» REQUEST:
Can you copy out the data exactly? Leave the images out.

= = = =

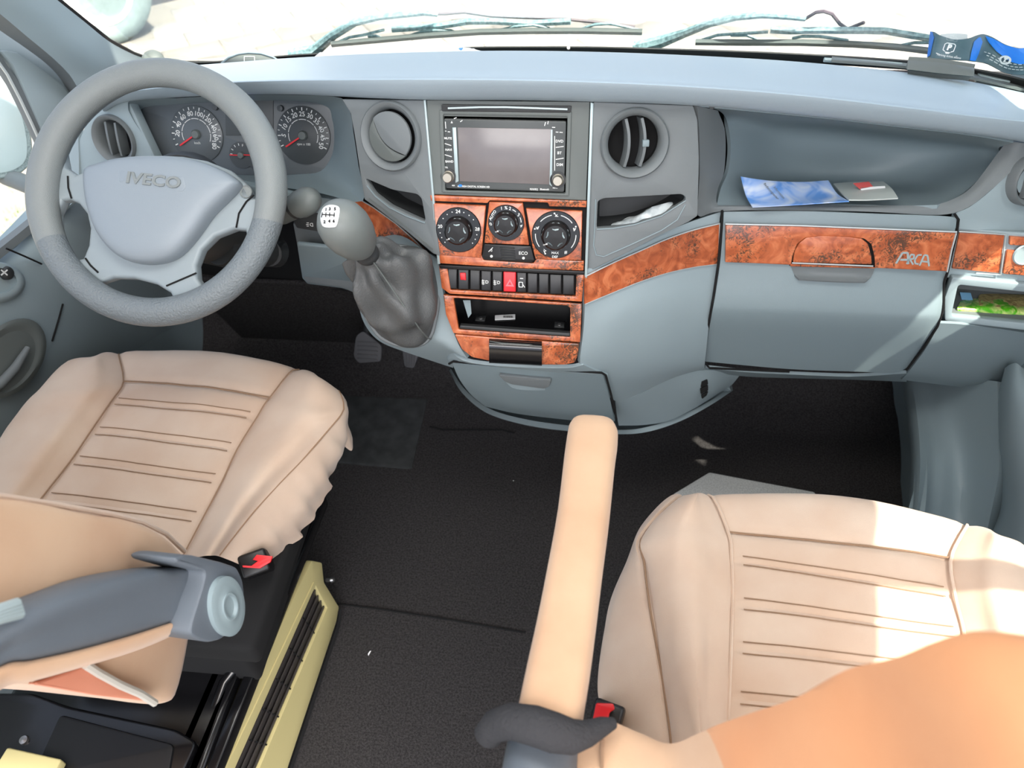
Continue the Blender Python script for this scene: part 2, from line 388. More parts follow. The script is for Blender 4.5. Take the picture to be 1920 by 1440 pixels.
# sail panel and frame in front of the side pane
sail = [(2, 96), (14, 94), (35, 99), (75, 126), (120, 160), (139, 190), (160, 215), (135, 300), (92, 272), (60, 200), (25, 122)]
SP = Plane(at(80, 180, x=-.915), n=(1, -.25, .1))
plate('sail_panel', SP, sail, M['lgrey'], d1, t=.02, b=.004)
plate('window_channel', SP, [(-20, 70), (8, 112), (35, 150), (62, 205), (92, 274), (80, 282), (50, 216), (22, 160), (-20, 96)], M['fascia'], d1, t=.016, b=.003, h=-.004)
plate('sail_edge', SP, [(-30, 30), (0, 52), (45, 84), (88, 116), (116, 146), (142, 188), (168, 235), (150, 240), (100, 190), (60, 150), (0, 100), (-30, 90)], M['lgrey'], d1, t=.01, b=.002, h=-.012)
seam('chrome_seal', [[SP.p(*q, .002) for q in ((-20, 92), (14, 140), (38, 186), (60, 232), (82, 281))]], .0028, M['trimline'], d1)
struct(obj('window_2', [V((-.955, y, z)) for y, z in ((-.4, .70), (1.25, .62), (1.45, .80), (.95, 1.5), (-.4, 1.5))], [[0, 1, 2, 3, 4]], M['sideglass'], smooth=False))
# switch pod and inner handle of the left door
pod = loft('switch_pod', [[DP.p(cx+a*rx, cy+b*ry, h) for a, b in ell(0, 0, 1, 1, 16)] for cx, cy, rx, ry, h in ((-14, 530, 62, 40, .0), (-14, 528, 58, 36, .012), (-14, 527, 46, 26, .013), (-14, 527, 44, 24, .006), (-14, 527, 5, 3, .006))], M['lgrey'], d1, k=(2, 2), wrap=True, caps=True)
bev(obj('mirror_knob', *lathe_(DP.p(8, 512, .006), DP.n, [(.012, 0), (.012, .008), (.009, .012), (0, .012)], k=20), M['dark'], pod), .001, 1)
txm = MB(); bar(txm, DP, (2, 506), (14, 516), 2.5, .0185); bar(txm, DP, (2, 516), (14, 506), 2.5, .0185); txm.build('switch_marking', M['white'], pod)
hd = loft('handle_recess', [[DP.p(cx+V((a*rx, b*ry)).rotated(ro).x, cy+V((a*rx, b*ry)).rotated(ro).y, h) for a, b in ell(0, 0, 1, 1, 20)] if False else
      [DP.p(cx+a*rx*cos(ro)-b*ry*sin(ro), cy+a*rx*sin(ro)+b*ry*cos(ro), h) for a, b in ell(0, 0, 1, 1, 20)] for cx, cy, rx, ry, h, ro in
      ((18, 672, 84, 58, .002, -.9), (18, 672, 76, 50, .006, -.9), (14, 678, 66, 42, .002, -.9), (10, 682, 56, 34, .001, -.9), (8, 684, 8, 5, .0006, -.9))], M['stack'], d1, k=(2, 2), wrap=True, caps=True)
tube('door_handle', [DP.p(*q, .012) for q in ((-30, 742), (0, 720), (28, 690), (52, 652))], [.006, .008, .008, .005], M['fascia'], hd, n=10)
# --- right side: wall panel (mostly outside the frame) with openings and outline shaped to steer the sun, kick panel, pocket
RW = Plane((.93, .6, .8), n=(-1, 0, 0))          # u runs towards +y ... checked by the points below
def rw(y, z): return ((V((.93, y, z))-RW.o).dot(RW.u), (V((.93, y, z))-RW.o).dot(RW.v))
d2 = struct(plate('door_2', RW, [rw(*q) for q in ((-.7, 0), (1.55, 0), (1.55, .78), (1.42, .88), (1.42, 1.04), (1.52, 1.12), (1.55, 1.30), (1.28, 1.75), (-.7, 1.75))], M['grey'],
     holes=[[rw(*q) for q in L] for L in (((-.1, 1.62), (.071, 1.604), (.217, 1.543), (.268, 1.374), (.342, 1.135), (.40, .93), (.05, .93), (-.1, .93)),
        ((.283, 1.521), (.37, 1.479), (.50, 1.33), (.53, 1.1), (.45, .92), (.415, 1.0), (.339, 1.30)),
        ((.816, 1.215), (.866, 1.17), (.926, 1.09), (.965, 1.05), (.985, .90), (.94, .90), (.89, .97), (.852, 1.075), (.806, 1.10)),
        ((1.03, 1.30), (1.165, 1.262), (1.24, 1.10), (1.20, .98), (1.07, 1.06), (1.04, 1.15)))], t=.012, b=.002, uv=True))
obj('window_pane', [V((.965, y, z)) for y, z in ((-.15, .88), (1.3, .88), (1.2, 1.33), (.3, 1.62), (-.15, 1.66))], [[0, 1, 2, 3, 4]], M['sideglass'], d2, smooth=False)
kick = loft('kick_panel', [[at(r[0][0]-2, r[0][1], y=1.535 if r[0][1] < 900 else 1.5)] + [at(px, py, x=x) for px, py, x in r] for r in (
    [(1690, 690, .86), (1740, 700, .87), (1790, 706, .88), (1870, 715, .90)],
    [(1704, 780, .82), (1752, 790, .84), (1802, 800, .87), (1872, 810, .89)],
    [(1711, 860, .79), (1755, 880, .81), (1805, 890, .86), (1872, 890, .88)],
    [(1706, 950, .76), (1745, 975, .79), (1795, 985, .85), (1850, 1000, .88)],
    [(1690, 1040, .74), (1720, 1060, .77), (1780, 1070, .84), (1840, 1080, .88)])], M['grey'], d2, k=(5, 5), thick=.02)
pk = loft('door_pocket', [[at(px, py, x=x) for px, py, x in r] for r in (
    [(1884, 690, .90), (1895, 683, .89), (1908, 682, .89), (1925, 700, .90)],
    [(1872, 745, .90), (1885, 740, .87), (1905, 735, .86), (1950, 750, .87)],
    [(1869, 820, .90), (1885, 815, .86), (1915, 810, .85), (1990, 820, .86)],
    [(1877, 890, .90), (1890, 890, .86), (1925, 890, .84), (2000, 900, .85)],
    [(1874, 960, .90), (1890, 965, .86), (1930, 970, .84), (2010, 980, .85)],
    [(1850, 1005, .90), (1870, 1025, .86), (1920, 1050, .84), (2010, 1060, .85)],
    [(1800, 1060, .90), (1850, 1090, .86), (1930, 1110, .84), (2010, 1120, .85)])], M['lgrey'], d2, k=(5, 5), thick=.02)
# --- left wall above the door and the roof of the cab
struct(box('wall_left', (-.97, -.15, 1.63), (0, 1, 0), (0, 0, 1), (1, 0, 0), (1.5, .24, .04), M['shell'], b=.004))
struct(box('ceiling', (0, .43, 1.77), (1, 0, 0), (0, 1, 0), (0, 0, 1), (1.98, 1.38, .04), M['roof'], b=.004))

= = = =

» TASK RESPONSE:
Continue the Blender Python script for this scene: part 2, from line 388. More parts follow. The script is for Blender 4.5. Take the picture to be 1920 by 1440 pixels.
# sail panel and frame in front of the side pane
sail = [(2, 96), (14, 94), (35, 99), (75, 126), (120, 160), (139, 190), (160, 215), (135, 300), (92, 272), (60, 200), (25, 122)]
SP = Plane(at(80, 180, x=-.915), n=(1, -.25, .1))
plate('sail_panel', SP, sail, M['lgrey'], d1, t=.02, b=.004)
plate('window_channel', SP, [(-20, 70), (8, 112), (35, 150), (62, 205), (92, 274), (80, 282), (50, 216), (22, 160), (-20, 96)], M['fascia'], d1, t=.016, b=.003, h=-.004)
plate('sail_edge', SP, [(-30, 30), (0, 52), (45, 84), (88, 116), (116, 146), (142, 188), (168, 235), (150, 240), (100, 190), (60, 150), (0, 100), (-30, 90)], M['lgrey'], d1, t=.01, b=.002, h=-.012)
seam('chrome_seal', [[SP.p(*q, .002) for q in ((-20, 92), (14, 140), (38, 186), (60, 232), (82, 281))]], .0028, M['trimline'], d1)
struct(obj('window_2', [V((-.955, y, z)) for y, z in ((-.4, .70), (1.25, .62), (1.45, .80), (.95, 1.5), (-.4, 1.5))], [[0, 1, 2, 3, 4]], M['sideglass'], smooth=False))
# switch pod and inner handle of the left door
pod = loft('switch_pod', [[DP.p(cx+a*rx, cy+b*ry, h) for a, b in ell(0, 0, 1, 1, 16)] for cx, cy, rx, ry, h in ((-14, 530, 62, 40, .0), (-14, 528, 58, 36, .012), (-14, 527, 46, 26, .013), (-14, 527, 44, 24, .006), (-14, 527, 5, 3, .006))], M['lgrey'], d1, k=(2, 2), wrap=True, caps=True)
bev(obj('mirror_knob', *lathe_(DP.p(8, 512, .006), DP.n, [(.012, 0), (.012, .008), (.009, .012), (0, .012)], k=20), M['dark'], pod), .001, 1)
txm = MB(); bar(txm, DP, (2, 506), (14, 516), 2.5, .0185); bar(txm, DP, (2, 516), (14, 506), 2.5, .0185); txm.build('switch_marking', M['white'], pod)
hd = loft('handle_recess', [[DP.p(cx+V((a*rx, b*ry)).rotated(ro).x, cy+V((a*rx, b*ry)).rotated(ro).y, h) for a, b in ell(0, 0, 1, 1, 20)] if False else
      [DP.p(cx+a*rx*cos(ro)-b*ry*sin(ro), cy+a*rx*sin(ro)+b*ry*cos(ro), h) for a, b in ell(0, 0, 1, 1, 20)] for cx, cy, rx, ry, h, ro in
      ((18, 672, 84, 58, .002, -.9), (18, 672, 76, 50, .006, -.9), (14, 678, 66, 42, .002, -.9), (10, 682, 56, 34, .001, -.9), (8, 684, 8, 5, .0006, -.9))], M['stack'], d1, k=(2, 2), wrap=True, caps=True)
tube('door_handle', [DP.p(*q, .012) for q in ((-30, 742), (0, 720), (28, 690), (52, 652))], [.006, .008, .008, .005], M['fascia'], hd, n=10)
# --- right side: wall panel (mostly outside the frame) with openings and outline shaped to steer the sun, kick panel, pocket
RW = Plane((.93, .6, .8), n=(-1, 0, 0))          # u runs towards +y ... checked by the points below
def rw(y, z): return ((V((.93, y, z))-RW.o).dot(RW.u), (V((.93, y, z))-RW.o).dot(RW.v))
d2 = struct(plate('door_2', RW, [rw(*q) for q in ((-.7, 0), (1.55, 0), (1.55, .78), (1.42, .88), (1.42, 1.04), (1.52, 1.12), (1.55, 1.30), (1.28, 1.75), (-.7, 1.75))], M['grey'],
     holes=[[rw(*q) for q in L] for L in (((-.1, 1.62), (.071, 1.604), (.217, 1.543), (.268, 1.374), (.342, 1.135), (.40, .93), (.05, .93), (-.1, .93)),
        ((.283, 1.521), (.37, 1.479), (.50, 1.33), (.53, 1.1), (.45, .92), (.415, 1.0), (.339, 1.30)),
        ((.816, 1.215), (.866, 1.17), (.926, 1.09), (.965, 1.05), (.985, .90), (.94, .90), (.89, .97), (.852, 1.075), (.806, 1.10)),
        ((1.03, 1.30), (1.165, 1.262), (1.24, 1.10), (1.20, .98), (1.07, 1.06), (1.04, 1.15)))], t=.012, b=.002, uv=True))
obj('window_pane', [V((.965, y, z)) for y, z in ((-.15, .88), (1.3, .88), (1.2, 1.33), (.3, 1.62), (-.15, 1.66))], [[0, 1, 2, 3, 4]], M['sideglass'], d2, smooth=False)
kick = loft('kick_panel', [[at(r[0][0]-2, r[0][1], y=1.535 if r[0][1] < 900 else 1.5)] + [at(px, py, x=x) for px, py, x in r] for r in (
    [(1690, 690, .86), (1740, 700, .87), (1790, 706, .88), (1870, 715, .90)],
    [(1704, 780, .82), (1752, 790, .84), (1802, 800, .87), (1872, 810, .89)],
    [(1711, 860, .79), (1755, 880, .81), (1805, 890, .86), (1872, 890, .88)],
    [(1706, 950, .76), (1745, 975, .79), (1795, 985, .85), (1850, 1000, .88)],
    [(1690, 1040, .74), (1720, 1060, .77), (1780, 1070, .84), (1840, 1080, .88)])], M['grey'], d2, k=(5, 5), thick=.02)
pk = loft('door_pocket', [[at(px, py, x=x) for px, py, x in r] for r in (
    [(1884, 690, .90), (1895, 683, .89), (1908, 682, .89), (1925, 700, .90)],
    [(1872, 745, .90), (1885, 740, .87), (1905, 735, .86), (1950, 750, .87)],
    [(1869, 820, .90), (1885, 815, .86), (1915, 810, .85), (1990, 820, .86)],
    [(1877, 890, .90), (1890, 890, .86), (1925, 890, .84), (2000, 900, .85)],
    [(1874, 960, .90), (1890, 965, .86), (1930, 970, .84), (2010, 980, .85)],
    [(1850, 1005, .90), (1870, 1025, .86), (1920, 1050, .84), (2010, 1060, .85)],
    [(1800, 1060, .90), (1850, 1090, .86), (1930, 1110, .84), (2010, 1120, .85)])], M['lgrey'], d2, k=(5, 5), thick=.02)
# --- left wall above the door and the roof of the cab
struct(box('wall_left', (-.97, -.15, 1.63), (0, 1, 0), (0, 0, 1), (1, 0, 0), (1.5, .24, .04), M['shell'], b=.004))
struct(box('ceiling', (0, .43, 1.77), (1, 0, 0), (0, 1, 0), (0, 0, 1), (1.98, 1.38, .04), M['roof'], b=.004))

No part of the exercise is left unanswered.